La diminution de la dotation du FSDP n'est pas compensée par une montée en charge du Fonds de soutien à l'émergence et à l'innovation dans la presse (FSEIP) dont la dotation est maintenue à 5 millions d'euros depuis sa création en 2016 5 ( * ) .
Plus largement, votre rapporteur souhaite que soit rapidement présenté un texte de loi visant la presse écrite et en ligne. Ce texte constituerait l'occasion de réviser et d'actualiser les critères d'aides à la diversité dans la presse.

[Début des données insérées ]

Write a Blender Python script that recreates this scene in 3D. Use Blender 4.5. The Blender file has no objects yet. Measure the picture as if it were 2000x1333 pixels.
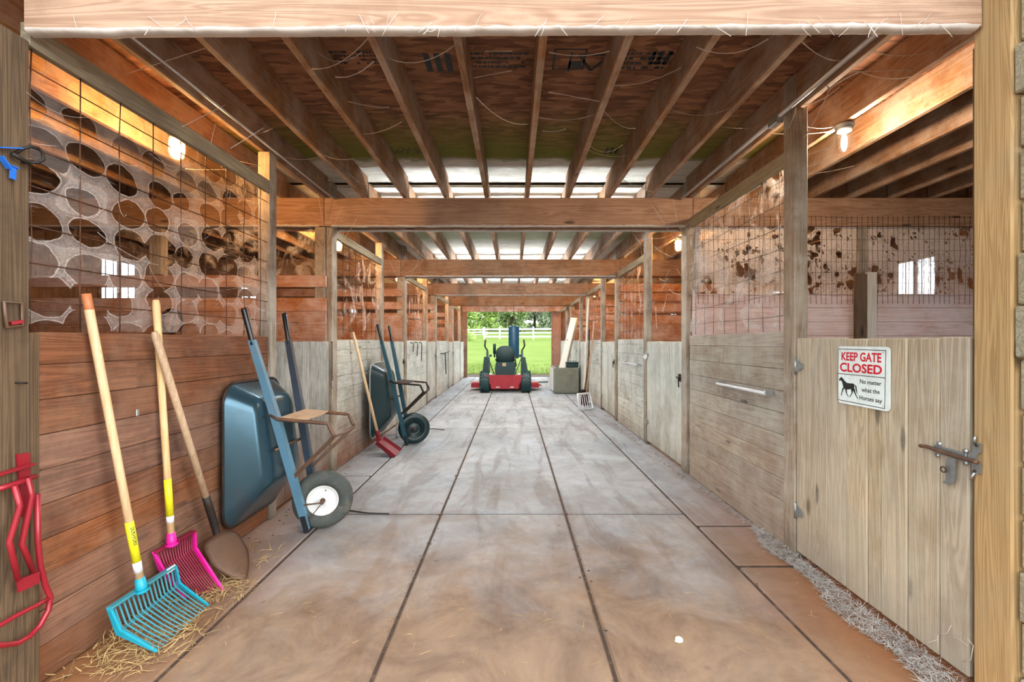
EXPOSURE, SKY_FAR, SKY_SUN, FILL_TUBE = 0.45, 3.0, 7.0, 150.0
import bpy, bmesh, math, random
from mathutils import Vector, Matrix, noise as mnoise
R = random.Random(7)
SC = bpy.context.scene
COL = SC.collection
F, CX, CY, EZ = 889.0, 1002.0, 668.0, 1.35      # lens in px of the 2000 px frame, vanishing point, eye height
XL, XR = -1.84, 1.76                             # aisle faces of the posts
PY = [1.735, 4.62, 7.75, 10.88, 14.0, 17.1]      # bay lines
GL = [3.45, 6.40, 9.74, 12.95, 15.9]             # gate posts, left row
GR = [2.845, 6.02, 9.05, 12.0, 15.1]             # gate posts, right row
ORD = ['first', 'second', 'third', 'fourth', 'fifth', 'sixth', 'seventh', 'eighth', 'ninth', 'tenth', 'eleventh']
BAY = ['nearest', 'second', 'third', 'fourth', 'farthest']

def at(px, py, Y): return Vector(((px - CX) * Y / F, Y, EZ - (py - CY) * Y / F))
def onX(px, py, X):
    Y = X * F / (px - CX)
    return Vector((X, Y, EZ - (py - CY) * Y / F))
def flo(px, py, z=0.0):
    Y = (EZ - z) * F / (py - CY)
    return Vector(((px - CX) * Y / F, Y, z))
def lin(c):
    o = []
    for v in c:
        v /= 255.0
        o.append(v / 12.92 if v <= 0.04045 else ((v + 0.055) / 1.055) ** 2.4)
    return (o[0], o[1], o[2], 1.0)

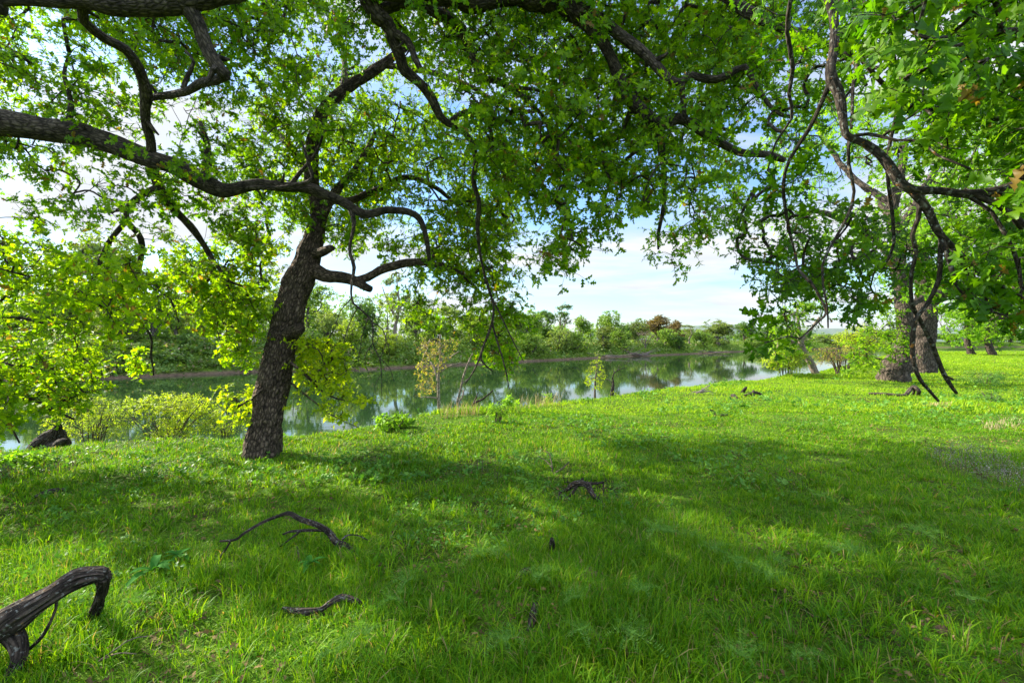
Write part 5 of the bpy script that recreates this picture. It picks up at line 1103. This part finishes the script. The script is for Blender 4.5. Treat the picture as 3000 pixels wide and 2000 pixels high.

Observation n° 4 : l'adoption du projet de loi sur la distribution de la presse doit conduire à une réflexion sur le dispositif actuel d'aide à la presse (111 millions d'euros de crédits prévus en 2020). Son efficience doit, en effet, être évaluée à l'aune de la réforme du statut de vendeur-colporteur et de l'ouverture à la concurrence du secteur de la distribution, dans un contexte de baisse des crédits budgétaires. Une réorientation de l'intervention publique vers des projets innovants, au travers du Fonds stratégique pour le développement de la presse (FSDP) et du Fonds de soutien à l'émergence et à l'innovation dans la presse (FSEIP) apparaît primordiale. |
* 4 Décret n° 2012-484 du 13 avril 2012 relatif à la réforme des aides à la presse, au fonds stratégique pour le développement de la presse et au fonds de soutien à l'émergence et à l'innovation dans la presse.
* 5 Décret n° 2016-1161 du 26 août 2016 relatif au soutien à l'émergence et à l'innovation dans la presse et réformant les aides à la presse.